- _Direction_: Make a tally of the lines in the records that include the string "picture", and give only that number.
########################################
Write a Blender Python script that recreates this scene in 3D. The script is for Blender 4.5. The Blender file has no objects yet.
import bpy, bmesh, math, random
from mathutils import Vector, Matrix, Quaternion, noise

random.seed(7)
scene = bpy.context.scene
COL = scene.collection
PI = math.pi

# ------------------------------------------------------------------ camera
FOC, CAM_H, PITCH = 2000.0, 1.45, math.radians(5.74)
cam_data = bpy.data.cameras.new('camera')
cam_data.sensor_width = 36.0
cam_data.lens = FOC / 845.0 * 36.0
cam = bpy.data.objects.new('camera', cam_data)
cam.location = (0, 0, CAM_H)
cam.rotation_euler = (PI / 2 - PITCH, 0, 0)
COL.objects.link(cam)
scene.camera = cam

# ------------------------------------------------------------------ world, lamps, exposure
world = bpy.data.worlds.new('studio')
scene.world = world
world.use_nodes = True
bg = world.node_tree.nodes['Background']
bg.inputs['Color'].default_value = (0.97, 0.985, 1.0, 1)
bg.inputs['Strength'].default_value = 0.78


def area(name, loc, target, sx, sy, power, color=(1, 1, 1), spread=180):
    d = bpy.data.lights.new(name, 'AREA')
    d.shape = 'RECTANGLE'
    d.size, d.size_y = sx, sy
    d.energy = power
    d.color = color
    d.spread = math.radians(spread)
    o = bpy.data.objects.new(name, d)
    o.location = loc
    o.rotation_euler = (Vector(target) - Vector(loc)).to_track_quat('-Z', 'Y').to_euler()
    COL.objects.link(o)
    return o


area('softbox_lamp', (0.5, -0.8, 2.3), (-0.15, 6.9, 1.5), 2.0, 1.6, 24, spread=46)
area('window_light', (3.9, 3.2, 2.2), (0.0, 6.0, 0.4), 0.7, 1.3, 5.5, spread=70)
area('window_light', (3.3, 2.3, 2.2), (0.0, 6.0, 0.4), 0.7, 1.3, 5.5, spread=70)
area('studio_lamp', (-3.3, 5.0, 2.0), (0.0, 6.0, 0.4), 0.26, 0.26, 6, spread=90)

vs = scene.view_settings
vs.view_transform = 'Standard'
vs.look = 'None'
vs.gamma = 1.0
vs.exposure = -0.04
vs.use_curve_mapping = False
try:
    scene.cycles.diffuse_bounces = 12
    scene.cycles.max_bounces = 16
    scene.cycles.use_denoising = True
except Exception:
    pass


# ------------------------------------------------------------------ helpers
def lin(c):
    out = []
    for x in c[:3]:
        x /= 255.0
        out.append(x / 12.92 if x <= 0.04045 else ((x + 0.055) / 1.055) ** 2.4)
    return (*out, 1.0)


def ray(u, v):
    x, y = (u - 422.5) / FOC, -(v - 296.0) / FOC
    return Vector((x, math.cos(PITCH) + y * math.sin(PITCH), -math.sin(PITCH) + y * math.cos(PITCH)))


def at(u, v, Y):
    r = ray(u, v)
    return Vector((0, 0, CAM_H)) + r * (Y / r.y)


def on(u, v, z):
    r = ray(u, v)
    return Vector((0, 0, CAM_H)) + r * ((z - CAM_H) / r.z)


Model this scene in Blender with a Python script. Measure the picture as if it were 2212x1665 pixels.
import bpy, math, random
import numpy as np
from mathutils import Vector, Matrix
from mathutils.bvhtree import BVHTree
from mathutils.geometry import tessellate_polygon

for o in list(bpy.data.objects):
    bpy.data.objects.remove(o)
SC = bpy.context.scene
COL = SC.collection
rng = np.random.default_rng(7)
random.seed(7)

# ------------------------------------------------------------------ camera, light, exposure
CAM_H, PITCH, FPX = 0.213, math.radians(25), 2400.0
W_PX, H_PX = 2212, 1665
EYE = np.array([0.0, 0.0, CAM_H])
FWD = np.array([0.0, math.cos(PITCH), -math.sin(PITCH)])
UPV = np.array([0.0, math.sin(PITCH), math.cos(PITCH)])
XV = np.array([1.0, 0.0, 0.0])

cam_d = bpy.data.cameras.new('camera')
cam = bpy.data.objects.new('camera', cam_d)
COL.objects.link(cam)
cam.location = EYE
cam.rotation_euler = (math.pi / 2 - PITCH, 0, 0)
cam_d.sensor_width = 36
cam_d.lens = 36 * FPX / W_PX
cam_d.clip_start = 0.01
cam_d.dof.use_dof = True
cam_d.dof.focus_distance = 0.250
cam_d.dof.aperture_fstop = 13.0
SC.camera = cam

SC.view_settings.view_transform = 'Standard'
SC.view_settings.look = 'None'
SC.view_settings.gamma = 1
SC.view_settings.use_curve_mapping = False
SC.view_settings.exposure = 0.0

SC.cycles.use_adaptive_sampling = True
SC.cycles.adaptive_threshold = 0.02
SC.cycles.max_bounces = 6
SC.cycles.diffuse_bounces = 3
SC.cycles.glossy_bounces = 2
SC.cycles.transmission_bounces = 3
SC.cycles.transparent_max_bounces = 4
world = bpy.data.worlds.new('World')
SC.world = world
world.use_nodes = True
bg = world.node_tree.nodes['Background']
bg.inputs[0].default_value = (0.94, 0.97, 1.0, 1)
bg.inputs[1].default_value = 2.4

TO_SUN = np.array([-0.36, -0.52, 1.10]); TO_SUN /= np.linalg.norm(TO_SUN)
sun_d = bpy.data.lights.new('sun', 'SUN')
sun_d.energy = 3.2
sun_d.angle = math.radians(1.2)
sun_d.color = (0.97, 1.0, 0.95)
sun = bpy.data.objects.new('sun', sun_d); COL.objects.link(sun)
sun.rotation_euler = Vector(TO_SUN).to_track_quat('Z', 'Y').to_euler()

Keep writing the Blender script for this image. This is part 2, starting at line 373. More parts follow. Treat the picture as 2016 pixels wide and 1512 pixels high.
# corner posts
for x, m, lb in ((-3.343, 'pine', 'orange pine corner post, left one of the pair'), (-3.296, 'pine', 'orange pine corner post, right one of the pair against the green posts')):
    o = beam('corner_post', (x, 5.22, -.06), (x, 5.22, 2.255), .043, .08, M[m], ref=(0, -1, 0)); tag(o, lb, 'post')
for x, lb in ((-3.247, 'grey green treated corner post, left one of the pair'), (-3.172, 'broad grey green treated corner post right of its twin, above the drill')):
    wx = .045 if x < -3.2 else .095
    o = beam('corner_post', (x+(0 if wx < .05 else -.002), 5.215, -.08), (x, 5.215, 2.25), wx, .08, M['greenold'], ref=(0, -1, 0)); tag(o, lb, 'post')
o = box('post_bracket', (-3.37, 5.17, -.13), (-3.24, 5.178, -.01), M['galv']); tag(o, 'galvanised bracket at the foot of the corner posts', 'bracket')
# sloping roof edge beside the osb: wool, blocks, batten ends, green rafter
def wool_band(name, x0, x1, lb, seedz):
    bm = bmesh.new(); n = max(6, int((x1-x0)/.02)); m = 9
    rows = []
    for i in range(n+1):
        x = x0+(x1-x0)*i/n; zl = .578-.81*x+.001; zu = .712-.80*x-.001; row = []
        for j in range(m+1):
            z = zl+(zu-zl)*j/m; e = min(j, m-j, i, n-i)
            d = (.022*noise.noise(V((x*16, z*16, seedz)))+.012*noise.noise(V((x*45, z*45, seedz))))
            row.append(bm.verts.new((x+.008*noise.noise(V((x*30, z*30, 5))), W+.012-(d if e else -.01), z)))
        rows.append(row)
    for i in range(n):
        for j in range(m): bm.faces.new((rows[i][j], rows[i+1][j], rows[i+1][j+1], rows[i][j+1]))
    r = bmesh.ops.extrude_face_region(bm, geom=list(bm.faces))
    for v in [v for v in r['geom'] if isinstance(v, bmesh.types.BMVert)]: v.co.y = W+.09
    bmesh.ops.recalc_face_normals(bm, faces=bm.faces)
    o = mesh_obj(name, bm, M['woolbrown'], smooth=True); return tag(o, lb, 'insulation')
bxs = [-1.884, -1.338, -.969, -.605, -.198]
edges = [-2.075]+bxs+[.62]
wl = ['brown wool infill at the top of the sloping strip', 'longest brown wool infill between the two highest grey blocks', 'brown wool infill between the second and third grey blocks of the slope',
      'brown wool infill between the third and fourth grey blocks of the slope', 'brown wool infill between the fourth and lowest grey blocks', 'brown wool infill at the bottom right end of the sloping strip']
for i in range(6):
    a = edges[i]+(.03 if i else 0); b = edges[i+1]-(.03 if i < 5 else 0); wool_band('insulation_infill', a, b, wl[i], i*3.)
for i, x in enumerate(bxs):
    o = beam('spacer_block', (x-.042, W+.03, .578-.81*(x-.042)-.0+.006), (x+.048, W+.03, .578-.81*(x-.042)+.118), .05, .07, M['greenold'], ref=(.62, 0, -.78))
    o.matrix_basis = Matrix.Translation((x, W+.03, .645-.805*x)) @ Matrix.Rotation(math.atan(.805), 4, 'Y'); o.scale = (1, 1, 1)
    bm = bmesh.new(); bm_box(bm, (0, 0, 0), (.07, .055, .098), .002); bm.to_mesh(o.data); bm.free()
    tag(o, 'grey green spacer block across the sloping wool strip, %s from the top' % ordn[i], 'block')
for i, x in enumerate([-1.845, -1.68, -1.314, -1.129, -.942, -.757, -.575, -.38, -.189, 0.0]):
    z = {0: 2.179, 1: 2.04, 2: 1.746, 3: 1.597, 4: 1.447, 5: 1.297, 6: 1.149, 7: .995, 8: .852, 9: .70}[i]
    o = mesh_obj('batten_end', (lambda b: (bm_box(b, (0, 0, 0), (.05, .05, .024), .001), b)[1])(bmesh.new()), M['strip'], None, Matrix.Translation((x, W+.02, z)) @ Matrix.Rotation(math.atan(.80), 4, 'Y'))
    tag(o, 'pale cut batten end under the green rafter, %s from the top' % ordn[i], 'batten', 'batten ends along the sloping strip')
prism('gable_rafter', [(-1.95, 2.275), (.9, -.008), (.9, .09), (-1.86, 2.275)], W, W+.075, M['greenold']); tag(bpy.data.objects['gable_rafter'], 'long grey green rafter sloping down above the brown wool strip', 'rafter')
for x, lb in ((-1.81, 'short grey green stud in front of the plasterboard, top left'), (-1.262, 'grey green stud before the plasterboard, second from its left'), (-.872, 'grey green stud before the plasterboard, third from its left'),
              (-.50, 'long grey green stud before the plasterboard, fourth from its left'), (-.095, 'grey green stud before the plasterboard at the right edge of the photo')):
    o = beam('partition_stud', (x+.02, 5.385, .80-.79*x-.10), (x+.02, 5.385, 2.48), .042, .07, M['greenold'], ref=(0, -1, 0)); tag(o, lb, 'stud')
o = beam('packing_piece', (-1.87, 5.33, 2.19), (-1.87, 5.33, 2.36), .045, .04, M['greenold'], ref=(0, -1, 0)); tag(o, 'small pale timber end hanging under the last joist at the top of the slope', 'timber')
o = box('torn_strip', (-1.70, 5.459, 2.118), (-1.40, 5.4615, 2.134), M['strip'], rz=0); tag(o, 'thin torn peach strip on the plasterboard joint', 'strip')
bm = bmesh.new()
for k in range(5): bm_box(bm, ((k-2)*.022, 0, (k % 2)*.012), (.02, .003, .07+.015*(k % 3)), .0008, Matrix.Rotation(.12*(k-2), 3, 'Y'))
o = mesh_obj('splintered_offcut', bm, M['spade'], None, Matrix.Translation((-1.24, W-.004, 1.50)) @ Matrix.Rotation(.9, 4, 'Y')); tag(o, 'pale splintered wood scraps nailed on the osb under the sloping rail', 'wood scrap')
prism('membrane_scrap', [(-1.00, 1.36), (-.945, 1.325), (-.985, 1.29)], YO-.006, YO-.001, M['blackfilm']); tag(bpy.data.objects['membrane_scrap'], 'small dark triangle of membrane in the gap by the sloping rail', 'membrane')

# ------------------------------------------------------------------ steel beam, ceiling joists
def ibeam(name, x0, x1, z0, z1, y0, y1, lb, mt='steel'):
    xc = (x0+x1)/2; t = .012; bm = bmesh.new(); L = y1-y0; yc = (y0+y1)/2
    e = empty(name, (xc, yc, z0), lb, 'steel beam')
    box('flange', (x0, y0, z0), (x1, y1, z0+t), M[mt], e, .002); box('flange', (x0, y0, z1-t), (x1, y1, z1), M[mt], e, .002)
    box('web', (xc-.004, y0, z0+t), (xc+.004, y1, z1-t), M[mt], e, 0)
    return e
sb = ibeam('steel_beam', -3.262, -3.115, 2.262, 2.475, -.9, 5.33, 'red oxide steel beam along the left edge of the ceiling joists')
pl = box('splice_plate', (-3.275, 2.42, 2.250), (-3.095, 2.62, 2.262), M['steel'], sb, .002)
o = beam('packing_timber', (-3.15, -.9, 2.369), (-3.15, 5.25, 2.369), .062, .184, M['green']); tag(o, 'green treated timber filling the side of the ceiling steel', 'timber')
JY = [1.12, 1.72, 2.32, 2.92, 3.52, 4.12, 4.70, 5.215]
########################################
- _Output for this task_: 2